Why is replacing uextend.i128 with iconst.i128 sometimes valid?

It is valid only when the operand is a proven compile-time constant and the replacement constant is computed using the source type’s bit width. In that narrow case, the extension result is itself a constant, so folding is correct.

Why does this show up specifically with egraphs?

Egraph optimizers work by building equivalence classes of expressions and then extracting the cheapest form. If a rewrite adds an unsound equivalence, the system may later choose a wrong-but-cheap node like iconst.i128. The visible failure happens at extraction time, but the actual bug is usually in the rewrite rule or analysis condition.

What is the best regression test for this issue?

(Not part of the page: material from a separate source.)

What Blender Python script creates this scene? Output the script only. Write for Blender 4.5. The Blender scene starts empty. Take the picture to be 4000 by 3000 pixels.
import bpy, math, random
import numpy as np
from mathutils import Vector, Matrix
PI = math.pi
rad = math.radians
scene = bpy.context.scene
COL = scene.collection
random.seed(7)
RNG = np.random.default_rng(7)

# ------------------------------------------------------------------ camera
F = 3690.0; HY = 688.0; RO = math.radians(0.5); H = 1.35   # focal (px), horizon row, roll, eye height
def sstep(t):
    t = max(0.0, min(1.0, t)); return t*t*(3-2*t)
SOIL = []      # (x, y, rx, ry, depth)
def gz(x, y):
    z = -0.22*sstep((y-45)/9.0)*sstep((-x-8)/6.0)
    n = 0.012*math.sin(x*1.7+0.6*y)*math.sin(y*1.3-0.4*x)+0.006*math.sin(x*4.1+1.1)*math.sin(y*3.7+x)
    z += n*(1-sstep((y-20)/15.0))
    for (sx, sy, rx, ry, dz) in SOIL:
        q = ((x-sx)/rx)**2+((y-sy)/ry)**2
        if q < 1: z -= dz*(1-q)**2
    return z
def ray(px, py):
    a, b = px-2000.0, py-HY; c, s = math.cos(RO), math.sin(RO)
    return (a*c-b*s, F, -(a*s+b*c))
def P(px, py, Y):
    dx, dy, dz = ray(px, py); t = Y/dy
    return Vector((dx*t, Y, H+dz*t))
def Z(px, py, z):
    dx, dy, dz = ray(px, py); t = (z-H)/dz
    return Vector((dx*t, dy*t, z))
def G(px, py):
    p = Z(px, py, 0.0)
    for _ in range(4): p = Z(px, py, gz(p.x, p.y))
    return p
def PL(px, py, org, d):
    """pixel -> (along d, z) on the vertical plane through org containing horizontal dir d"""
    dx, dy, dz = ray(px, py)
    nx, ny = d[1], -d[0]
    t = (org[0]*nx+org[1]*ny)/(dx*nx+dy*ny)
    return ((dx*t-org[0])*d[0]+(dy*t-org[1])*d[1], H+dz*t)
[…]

Use at least three cases: a foldable constant zero case, a foldable non-zero constant case such as i8 255, and a non-constant input case where uextend.i128 must remain value-dependent. That combination catches both accidental generalization and width-handling mistakes.

Once patched, this issue becomes a good example of a broader compiler engineering lesson: constant folding must preserve typed semantics, and in an egraph pipeline, every rewrite must be stronger on correctness than on profitability.